[darcs-users] OT: UTF-8 in filenames [was: darcs and non-ASCII characters]

Juliusz Chroboczek Juliusz.Chroboczek at pps.jussieu.fr
Sat Nov 5 23:32:59 UTC 2005


> The operating system part that handles files consists of two layers,
> Mac OS X and HFS+.

More precisely, you've got the kernel which sits above a number of
distinct FS layers (UFS, HFS+, isofs, NFS, webdav, vfat, etc.).
That's why you're able to plug a USB key in Windows format and have it
just work.

> The upper layer accepts all byte sequences (up to limitations with
> "/" and "\000", probably),

That's exactly right.

> and the lower layer handles only UTF-8.

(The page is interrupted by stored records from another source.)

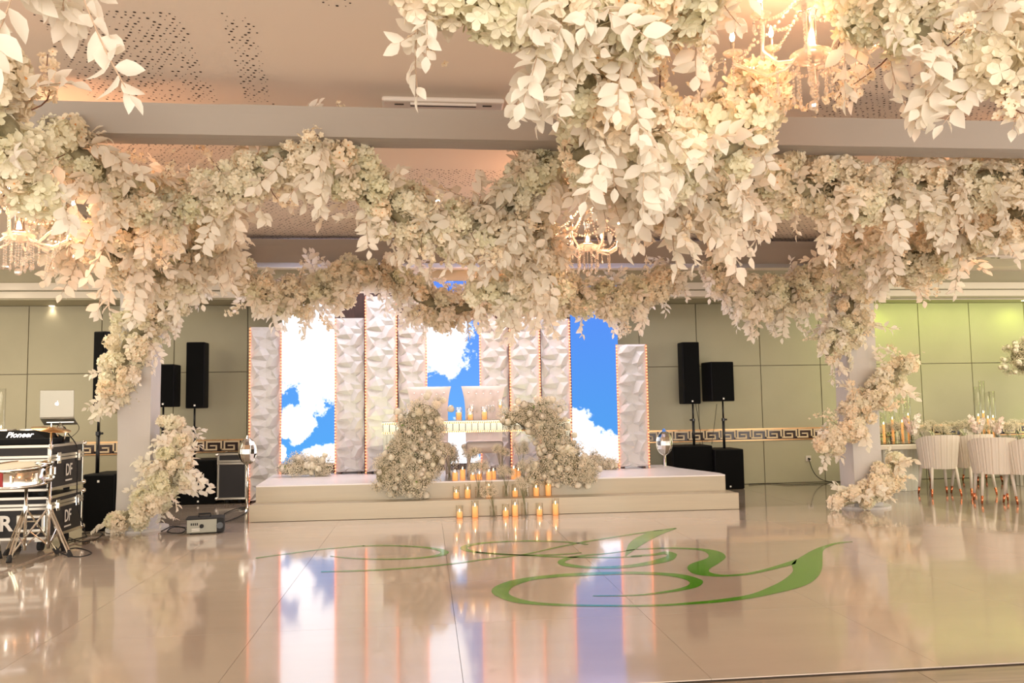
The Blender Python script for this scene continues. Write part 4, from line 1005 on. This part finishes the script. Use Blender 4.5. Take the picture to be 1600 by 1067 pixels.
# drums, cymbal and stands
def tripod(name, lab, px, py, top, spread=.34, seed=0, ang=0, r_=.0145):
    p = PZ(px, py, 0); t = thing(name, lab, 'stand', (p.x, p.y, 0), ang, 'chrome drum stands')
    MB().tube([(0, 0, .06), (0, 0, min(top, .75))], r_, 10).build('lower_tube', M['chrome'], t, smooth=True)
    if top > .75: MB().tube([(0, 0, .72), (0, 0, top)], r_*.72, 10).build('upper_tube', M['chrome'], t, smooth=True)
    MB().tube([(0, 0, .41), (0, 0, .47)], r_*1.7, 10).build('collar', M['chrome'], t)
    MB().tube([(0, 0, .70), (0, 0, .76)], r_*1.6, 10).build('collar', M['chrome'], t)
    MB().tube([(0, 0, .73), (.05, 0, .73)], [.006, .014], 6).build('wing_nut', M['chrome'], t)
    for k in range(3):
        q = 2*PI*k/3; c_, s_ = math.cos(q), math.sin(q)
        lg = MB()
        for off in (-.012, .012): lg.tube([(-s_*off, c_*off, .45), (spread*c_-s_*off, spread*s_+c_*off, .03)], .0085, 6)
        lg = lg.build('leg', M['chrome'], t)
        MB().tube([(spread*c_*.93, spread*s_*.93, .055), (spread*c_*1.06, spread*s_*1.06, .0)], [.02, .024], 8).build('rubber_foot', M['rubber'], lg)
        MB().tube([(0, 0, .09), (spread*.52*c_, spread*.52*s_, .235)], .007, 6).build('brace', M['chrome'], t)
    return t, p
def drum(lab, px, py, Y, r_, h_, tilt=6):
    p = PY(px, py, Y); t = thing('timbale', lab, 'drum', p, 0, 'chrome timbales at the left edge'); R_ = Matrix.Rotation(math.radians(tilt), 4, 'X')
    MB().lathe([(r_, 0), (r_, h_), (r_-.006, h_), (r_-.006, 0)], 36, mtx=R_).build('shell', M['chrome'], t, smooth=True)
    MB().lathe([(r_+.012, h_-.004), (r_+.014, h_+.014), (r_+.004, h_+.016), (r_+.004, h_-.004)], 36, mtx=R_).build('top_hoop', M['chrome'], t, smooth=True)
    MB().lathe([(r_+.004, 0), (r_+.010, -.006), (r_+.010, .016), (r_+.002, .016)], 36, mtx=R_).build('bottom_hoop', M['chrome'], t, smooth=True)
    MB().lathe([(.001, h_+.008), (r_+.003, h_+.004)], 36, mtx=R_).build('drum_head', M['skin'], t)
    for k in range(8):
        q = 2*PI*k/8+.2
        MB().box(-.012, .012, 0, .03, h_*.3, h_*.75, mtx=R_ @ Matrix.Translation((math.cos(q)*r_, math.sin(q)*r_, 0)) @ Matrix.Rotation(q-PI/2, 4, 'Z'), ch=.004).build('lug', M['chrome'], t)
    MB().box(-.014, .014, -.003, .003, .02, h_-.02, mtx=R_ @ Matrix.Translation((math.cos(-1.75)*(r_+.002), math.sin(-1.75)*(r_+.002), 0)) @ Matrix.Rotation(-1.75+PI/2, 4, 'Z')).build('red_band', M['red'], t)
    return t, p
t_, p_ = tripod('drum_stand', 'chrome tripod under the larger timbale', 38, 870, .74, .26, ang=.5)
DZ = PY(38, 757, p_.y).z
drum('larger chrome timbale in front of the road cases', 30, 756, p_.y, .24, .17)
tripod('drum_stand', 'chrome tripod at the very left edge of the photo', -14, 866, .70, .30, ang=1.2)
t_, p2 = tripod('cymbal_stand', 'chrome cymbal stand, rightmost of the drum stands', 75, 867, 1.18, .30, ang=-.55)
drum('smaller chrome timbale by the cymbal stand', 69, 750, p2.y-.02, .068, .16, 0)
p = Vector((p2.x, p2.y, 1.182)); t = thing('cymbal', 'thin tilted cymbal in front of the laptop', 'cymbal', p)
MB().lathe([(.004, .02), (.03, .018), (.05, .006), (.17, -.006), (.17, -.008), (.05, .003), (.004, .015)], 32, mtx=Matrix.Rotation(math.radians(10), 4, 'Y') @ Matrix.Rotation(math.radians(4), 4, 'X')).build('plate', M['gold'], t, smooth=True)
MB().tube([(0, 0, -.002), (0, 0, .05)], .006, 8).build('wing_nut', M['chrome'], t)

# ------------------------------------------------------------------ CABLES
def cable(lab, pts, r=.0055, name='cable'):
    P_ = []; n = len(pts)
    for i in range(n-1):
        g = [Vector(pts[max(i-1, 0)]), Vector(pts[i]), Vector(pts[i+1]), Vector(pts[min(i+2, n-1)])]
        for k in range(6):
            t_ = k/6; P_.append(.5*((2*g[1])+(-g[0]+g[2])*t_+(2*g[0]-5*g[1]+4*g[2]-g[3])*t_*t_+(-g[0]+3*g[1]-3*g[2]+g[3])*t_**3))
    P_.append(Vector(pts[-1])); base = P_[0].copy()
    return tag(MB().tube([q-base for q in P_], r, 6).build(name, M['rubber'], loc=base, smooth=True), lab, 'cable')
def fl(l, z=.008): return [PZ(x, y, z) for x, y in l]
top1 = Vector((cx1-.03, CYF+.45, zt+.09))
cable('black cable looping over the road case end and down to the floor', [Vector((cx1-.16, CYF+.42, zt+.06)), Vector((cx1-.08, CYF+.45, zt+.16)), top1, Vector((cx1+.04, CYF+.5, zt-.05)), Vector((cx1+.05, CYF+.5, .75)), Vector((cx1+.05, CYF+.52, .4)), Vector((cx1+.12, CYF+.55, .1))]+fl([(135, 838), (118, 842), (100, 848), (92, 862), (120, 870), (143, 864), (120, 856), (95, 862)]))
cable('black cable running from the road cases to the flowers at the left column', fl([(100, 836), (125, 846), (150, 842), (160, 834), (150, 831), (128, 834)]))
cable('thin cable hanging beside the laptop', [Vector((hp.x+.12, hp.y+.1, hp.z-.02)), Vector((hp.x+.17, hp.y+.1, hp.z-.1)), Vector((hp.x+.14, hp.y+.12, zt+.1)), Vector((hp.x+.06, hp.y+.1, zt+.03))], .003)
cable('black cable coil beside the fog machine', fl([(252, 830), (270, 822), (290, 826), (282, 833), (262, 831), (270, 824), (292, 824)]))
cable('black cables running from the fog machine to the stage', fl([(348, 816), (362, 812), (375, 806), (385, 800), (386, 792), (365, 796), (350, 803)]))
cable('black cable from the wall socket down to the floor', [PY(1264, 718, WY-.06), PY(1270, 735, WY-.08), PY(1280, 747, WY-.12)]+fl([(1296, 752.5), (1318, 753), (1350, 754)]), .006)
cable('black cable lying along the foot of the back wall', fl([(1170, 757), (1200, 755), (1230, 757), (1262, 756), (1296, 755)]), .006)
for px in (1090, 1118):
    x_ = PY(px, 640, 12.3)
    cable('cable hanging from the %s speaker on the right' % ('column' if px == 1090 else 'box'), [PY(px-3 if px == 1090 else px+2, 631, 12.38), PY(px+3 if px == 1090 else px-2, 665, 12.38), PY(px+8 if px == 1090 else px-6, 694, 12.38)], .004)
p = PY(1263, 716, WY-.024); t = thing('wall_socket', 'wall socket with a plug low on the wall left of the right column', 'socket', p)
MB().box(-.045, .045, -.01, 0, -.045, .045, ch=.004).build('plate', M['acw'], t); MB().tube([(0, -.01, -.005), (0, -.05, -.012)], .016, 8).build('plug', M['rubber'], t)

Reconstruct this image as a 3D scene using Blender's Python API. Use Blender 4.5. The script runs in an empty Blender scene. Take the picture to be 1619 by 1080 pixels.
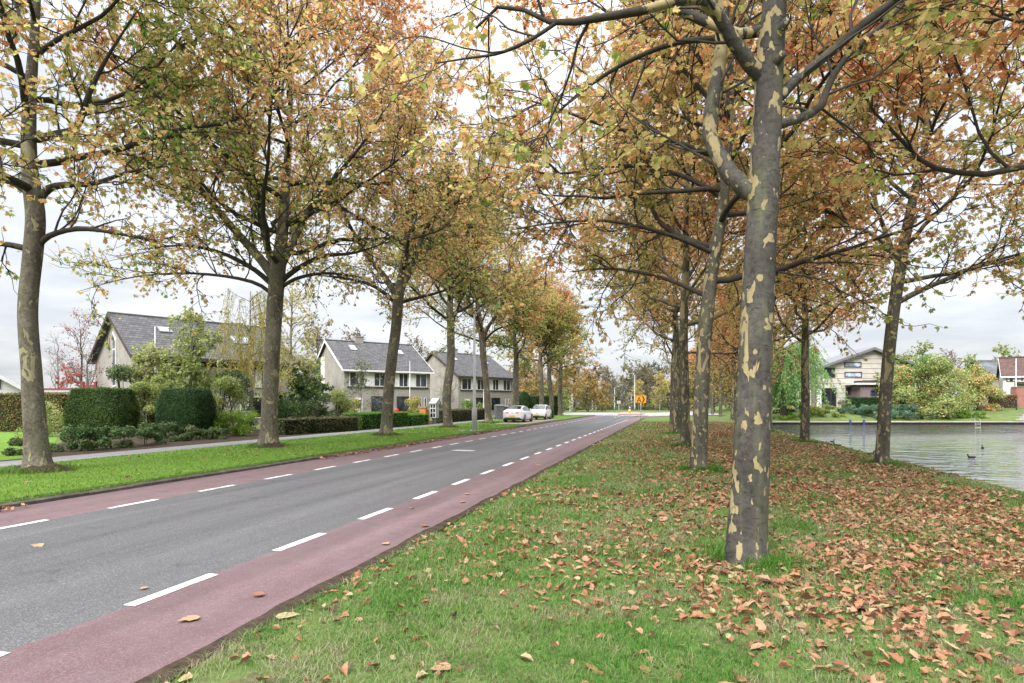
import bpy, math, random
import numpy as np
from math import sin, cos, radians, pi, atan2
C = bpy.context.scene.collection
F, H0, CX, CH = 950.0, 638.0, 809.5, 1.75          # focal length in photo pixels, horizon row, centre column, eye height
TH = math.atan(.265); SN, CS = sin(TH), cos(TH)    # heading of the road
def G(px, py, z=0.0):                              # ground point seen at a photo pixel
    d = F*(CH-z)/(py-H0); return ((px-CX)/F*d, d)
def W(px, py, d): return ((px-CX)/F*d, d, CH+(H0-py)/F*d)
def ST(s, t): return (s*CS+t*SN, -s*SN+t*CS)       # road coordinates (across, along) -> world
def toST(x, y): return (x*CS-y*SN, x*SN+y*CS)
def lerp(a, b, f): return a+(b-a)*f
def sstep(a, b, x): t = np.clip((x-a)/(b-a), 0, 1); return t*t*(3-2*t)
def nrm(v): return v/np.maximum(np.linalg.norm(v, axis=-1, keepdims=True), 1e-9)
def vnoise(x, y, seed=0):                          # cheap 2-D value noise
    x = np.asarray(x, float); y = np.asarray(y, float)
    xi, yi = np.floor(x), np.floor(y); fx, fy = x-xi, y-yi
    fx = fx*fx*(3-2*fx); fy = fy*fy*(3-2*fy)
    h = lambda a, b: np.modf(np.abs(np.sin(a*127.1+b*311.7+seed*74.7)*43758.5453))[0]
    return lerp(lerp(h(xi, yi), h(xi+1, yi), fx), lerp(h(xi, yi+1), h(xi+1, yi+1), fx), fy)
def fbm(x, y, seed=0): return .55*vnoise(x, y, seed)+.28*vnoise(2.1*x, 2.1*y, seed+1)+.17*vnoise(4.3*x, 4.3*y, seed+2)

# ------------------------------------------------------------------ materials
MATS = {}
ALB = dict(litter_leaf=.72, dark_leaf_=1, grass_blade=.85, lawn_blade=.92, yew_leaf=.85, yew_leaf_light=.85, box_leaf=.85, beech_leaf=.85, dull_leaf=.85, dark_leaf=.85, lime_leaf=.8, willow_leaf=1.35, bluegreen_leaf=.75, wood_leaf=.9)
def al(name, stops): k = ALB.get(name, 1.0); return [(p, tuple(v*k for v in c)) for p, c in stops]
def newmat(name):
    m = bpy.data.materials.new(name); m.use_nodes = True; nt = m.node_tree; nt.nodes.clear()
    out = nt.nodes.new('ShaderNodeOutputMaterial'); MATS[name] = m; return m, nt, out
def N(nt, typ, **kw):
    n = nt.nodes.new('ShaderNode'+typ)
    for k, v in kw.items():
        if k.startswith('i_'):
            k = k[2:]; k = int(k) if k.isdigit() else k.replace('_', ' ')
            n.inputs[k].default_value = v
        else: setattr(n, k, v)
    return n
def ramp(nt, stops, fac=None, interp='LINEAR'):
    r = nt.nodes.new('ShaderNodeValToRGB'); e = r.color_ramp; e.interpolation = interp
    while len(e.elements) < len(stops): e.elements.new(.5)
    for el, (p, c) in zip(e.elements, stops):
        el.position = p; el.color = (c[0], c[1], c[2], 1) if hasattr(c, '__len__') else (c, c, c, 1)
    if fac is not None: nt.links.new(fac, r.inputs[0])
    return r
def mixc(nt, a, b, fac, mode='MIX'):
    n = nt.nodes.new('ShaderNodeMix'); n.data_type = 'RGBA'; n.blend_type = mode
    for sock, v in ((n.inputs[0], fac), (n.inputs[6], a), (n.inputs[7], b)):
        if hasattr(v, 'is_linked'): nt.links.new(v, sock)
        elif hasattr(v, '__len__'): sock.default_value = (v[0], v[1], v[2], 1)
        else: sock.default_value = v
    return n.outputs[2]
def math_(nt, op, a, b=0.0, clamp=False):
    n = nt.nodes.new('ShaderNodeMath'); n.operation = op; n.use_clamp = clamp
    for k, v in enumerate((a, b)):
        if hasattr(v, 'is_linked'): nt.links.new(v, n.inputs[k])
        else: n.inputs[k].default_value = v
    return n.outputs[0]
def coords(nt, kind='Object', scale=(1, 1, 1)):
    tc = nt.nodes.new('ShaderNodeTexCoord'); mp = nt.nodes.new('ShaderNodeMapping')
    mp.inputs['Scale'].default_value = scale; nt.links.new(tc.outputs[kind], mp.inputs[0]); return mp.outputs[0]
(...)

It's up to the particular FS to decide whether it'll accept a given
filename.  HFS+ requires UTF-8, UFS and NFS handle all byte sequences,
isofs... well, isofs is weird.

> (One of the two -- probably also HFS+ -- is also case insensitive.)

Indeed, HFS+ is case-preserving case-insensitive.  Both UFS and NFS
are case-sensitive.  But you won't notice the difference unless you
use the shell, as the GUI cleverly hides the case-sensitivity from you.

Note that all of the above is only about the *kernel*.  It is quite
likely that the GUI libraries refuse to handle anything that's not
UTF-8.  So your initial point still stands.